The proportion of gross debt to total assets indicates a local authority's capability to control and manage its longer-term financial uncertainties. For example, a result of 10% means a local authority has debt equivalent to 10% of assets. This indicator considers debt as a source of funding assets and the influence that external funders may have on the public entity.

The indicator comparing net cash flows from operations to capital expenditure shows the cash surplus available for use for capital expenditure. A higher percentage indicates a local authority is better able to pay for capital expenditure using internally generated funds rather than relying on external sources.

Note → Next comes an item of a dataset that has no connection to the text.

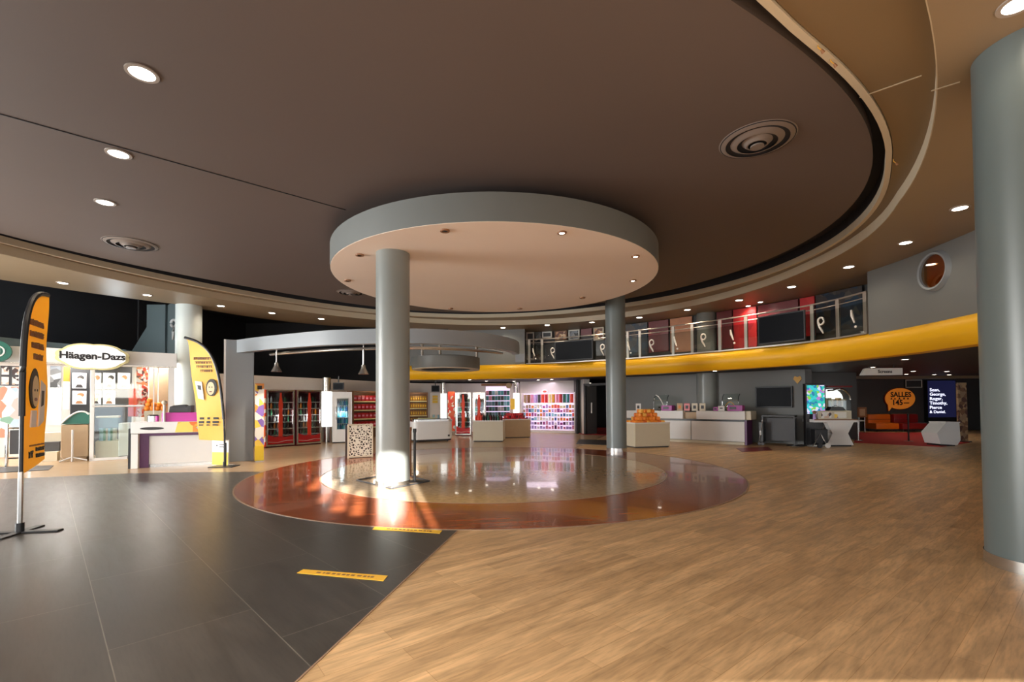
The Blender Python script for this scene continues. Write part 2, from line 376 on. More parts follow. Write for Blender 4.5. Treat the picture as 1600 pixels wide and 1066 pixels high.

43: The terms "risk" and "uncertainty" can have different meanings. For simplicity, we use the terms interchangeably to mean the potential for variation from what is expected or considered "normal". For instance, a public entity's large operating surplus can be as much an indicator of uncertainty (or risk) as if it had a large operating deficit.

44: Standard deviation is a statistical measure of how far the data points are spread. A small standard deviation indicates that the data points tend to be close to the average. A larger standard deviation indicates that the data points tend to be further from the average.

45: We also consider and discuss some individual entity ratios where, for example, they are notable outliers. In these instances, we show the entity ratios in their uncapped form.

46: Capital expenditure is spending on property, plant, equipment, and intangible assets.

47: To calculate this indicator, we have used the interest expense as stated on the face of the statement of comprehensive income/income statement. The sector uses different terms to express this item, including finance cost, finance expense, or interest expense. In some instances, interest expense might include finance cost/expense items other than interest relating to borrowing, such as unrealised losses and gains on financial derivatives.

48: Depreciation reflects the depreciation expense for property, plant, and equipment and amortisation expense for intangible assets.